Tuesday, July 07, 2009

Wall Street Journal Agrees: Franken Stole the Election

For those who think me “extreme and offensive” for insisting that Franken stole the Minnesota U. S. Senate election, then I guess you consider The Wall Street Journal extreme and offensive as well:

The unfortunate lesson is that you don't need to win the vote on Election Day as long as your lawyers are creative enough to have enough new or disqualified ballots counted after the fact.

Mr. Franken trailed Mr. Coleman by 725 votes after the initial count on election night, and 215 after the first canvass. The Democrat's strategy from the start was to manipulate the recount in a way that would discover votes that could add to his total. The Franken legal team swarmed the recount, aggressively demanding that votes that had been disqualified be added to his count, while others be denied for Mr. Coleman.

But the team's real goldmine were absentee ballots, thousands of which the Franken team claimed had been mistakenly rejected. While Mr. Coleman's lawyers demanded a uniform standard for how counties should re-evaluate these rejected ballots, the Franken team ginned up an additional 1,350 absentees from Franken-leaning counties. By the time this treasure hunt ended, Mr. Franken was 312 votes up, and Mr. Coleman was left to file legal briefs.

What Mr. Franken understood was that courts would later be loathe to overrule decisions made by the canvassing board, however arbitrary those decisions were. He was right.


The Journal’s conclusion:
Mr. Franken now goes to the Senate having effectively stolen an election. If the GOP hopes to avoid repeats, it should learn from Minnesota that modern elections don't end when voters cast their ballots. They only end after the lawyers count them.
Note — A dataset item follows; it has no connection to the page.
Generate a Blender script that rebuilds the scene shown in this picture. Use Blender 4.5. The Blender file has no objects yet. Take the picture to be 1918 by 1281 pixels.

Now The Wall Street Journal saying something doesn’t necessarily make it so (although this editorial is indeed accurate and on target, and I could add more detail). But they are deservedly well respected and hardly an extremist publication. If they are so convinced Franken stole the election, that should at least get the attention of those who care about democracy.

Hat tip to Bluegrass Pundit.

2 comments:

Sore Loserman Redux said...

Sorry, but even if you are right, this pales into utter insignificance besides the theft of the 2000 presidential election.

George Torturer Bush and Dick Torturer Cheney have destroyed the long-term viability of the United States.

How can you stand up for them?

Al Gore was properly elected in 2000, and all of your sputtering can't make it otherwise.

And how can you criticize Al Franken, even if you're right, which I doubt very much?

"Wannabe Anglican"--don't you mean "wannabe pundit"?

Anonymous said...

Let's see Bush won the actual vote and the first recount.

Obviously the Democrats play to steal an election in Florida was not as effective as the one in Minnesota. It shows what 8 years of refinement can do.